More than 1.22 million applications have been filed online by would-be beneficiaries of a "social dividend" that the leftist-rightist coalition government plans to hand out in December, with nearly half (43.14 percent) of applications already approved.
As opposed to last year's 617-million-euro "holiday bonus", doled out to pensioners in the country receiving less than 800 euros in total social security benefits per month, regardless of real estate holdings and other assets, this year's welfare handout is accompanied by strict income and asset criteria.
The average one-off bonus per eligible beneficiary this year is 573.88 euros, with the total outlay for the specific spending measure reaching 302.7 million euros.
Based on figures provided by the relevant ministry, and derived from the electronic platform created to field applications, some 20 percent of applications (247,789) have been rejected.
A deadline of Dec. 12, 2017 applies for filing an application.
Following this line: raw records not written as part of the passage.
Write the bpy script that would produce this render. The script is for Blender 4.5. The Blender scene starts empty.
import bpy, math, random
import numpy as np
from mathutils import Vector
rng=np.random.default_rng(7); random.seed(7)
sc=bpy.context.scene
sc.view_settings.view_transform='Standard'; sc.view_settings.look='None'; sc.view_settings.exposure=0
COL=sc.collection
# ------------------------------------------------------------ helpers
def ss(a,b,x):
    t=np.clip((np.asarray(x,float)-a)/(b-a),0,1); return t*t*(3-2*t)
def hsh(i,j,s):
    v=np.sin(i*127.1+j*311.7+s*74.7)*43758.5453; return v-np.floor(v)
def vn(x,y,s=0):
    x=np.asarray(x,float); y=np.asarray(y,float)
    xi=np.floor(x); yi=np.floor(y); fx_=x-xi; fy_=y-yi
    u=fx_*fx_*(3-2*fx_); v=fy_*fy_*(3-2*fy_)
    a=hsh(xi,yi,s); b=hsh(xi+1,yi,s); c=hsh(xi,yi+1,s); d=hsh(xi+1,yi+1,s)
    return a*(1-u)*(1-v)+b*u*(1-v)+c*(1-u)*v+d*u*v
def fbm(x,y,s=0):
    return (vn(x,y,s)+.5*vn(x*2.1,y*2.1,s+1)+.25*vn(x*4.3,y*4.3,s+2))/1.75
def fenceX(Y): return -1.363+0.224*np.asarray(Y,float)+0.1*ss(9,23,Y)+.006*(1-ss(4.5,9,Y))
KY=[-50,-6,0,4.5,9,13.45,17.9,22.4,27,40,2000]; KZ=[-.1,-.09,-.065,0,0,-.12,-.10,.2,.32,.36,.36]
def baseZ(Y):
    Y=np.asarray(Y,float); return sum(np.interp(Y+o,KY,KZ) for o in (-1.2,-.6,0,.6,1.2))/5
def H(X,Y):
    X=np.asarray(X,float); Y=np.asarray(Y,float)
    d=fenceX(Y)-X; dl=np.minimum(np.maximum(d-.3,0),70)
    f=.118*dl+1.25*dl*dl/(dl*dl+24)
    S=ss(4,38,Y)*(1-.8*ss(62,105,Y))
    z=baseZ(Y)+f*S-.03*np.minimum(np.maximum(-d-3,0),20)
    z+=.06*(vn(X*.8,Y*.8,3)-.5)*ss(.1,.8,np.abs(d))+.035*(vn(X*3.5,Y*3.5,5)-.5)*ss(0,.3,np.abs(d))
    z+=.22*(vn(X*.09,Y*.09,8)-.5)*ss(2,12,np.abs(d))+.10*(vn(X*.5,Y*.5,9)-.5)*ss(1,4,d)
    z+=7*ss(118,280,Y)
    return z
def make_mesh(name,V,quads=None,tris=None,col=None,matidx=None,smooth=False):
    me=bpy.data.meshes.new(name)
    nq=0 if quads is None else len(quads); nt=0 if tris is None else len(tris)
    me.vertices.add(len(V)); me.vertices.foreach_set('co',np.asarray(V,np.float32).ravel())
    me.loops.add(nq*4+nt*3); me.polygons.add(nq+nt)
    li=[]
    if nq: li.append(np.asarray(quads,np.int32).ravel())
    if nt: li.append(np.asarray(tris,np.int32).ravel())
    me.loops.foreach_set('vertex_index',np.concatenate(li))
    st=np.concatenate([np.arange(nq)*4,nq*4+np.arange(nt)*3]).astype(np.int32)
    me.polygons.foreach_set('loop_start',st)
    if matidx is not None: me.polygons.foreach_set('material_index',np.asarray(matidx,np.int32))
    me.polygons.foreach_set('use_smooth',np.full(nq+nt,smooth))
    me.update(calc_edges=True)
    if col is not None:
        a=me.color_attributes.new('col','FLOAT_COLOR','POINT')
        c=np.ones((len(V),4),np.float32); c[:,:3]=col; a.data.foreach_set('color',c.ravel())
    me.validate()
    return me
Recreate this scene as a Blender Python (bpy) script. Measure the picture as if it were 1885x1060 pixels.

The increasingly beleaguered Tsipras government has maintained that up to 1.4 billion euros will be redistributed to disadvantaged segments of society via various spending schemes over the coming month, money it claims was accumulated by over-exceeding a primary budget surplus target primarily through increased social security contributions, higher employment and by fighting tax evasion.
Conversely, Greece's opposition has pointed to a massive "tax tsunami" imposed in 2016, which increased VAT rates - the highest and predominant rate now at 24 percent - income taxes, lowered tax-free annual income thresholds, and by slapping higher surcharges and levies on everything from cell phone use, alcohol, tobacco, fuels and even overnight hotel stays, among others.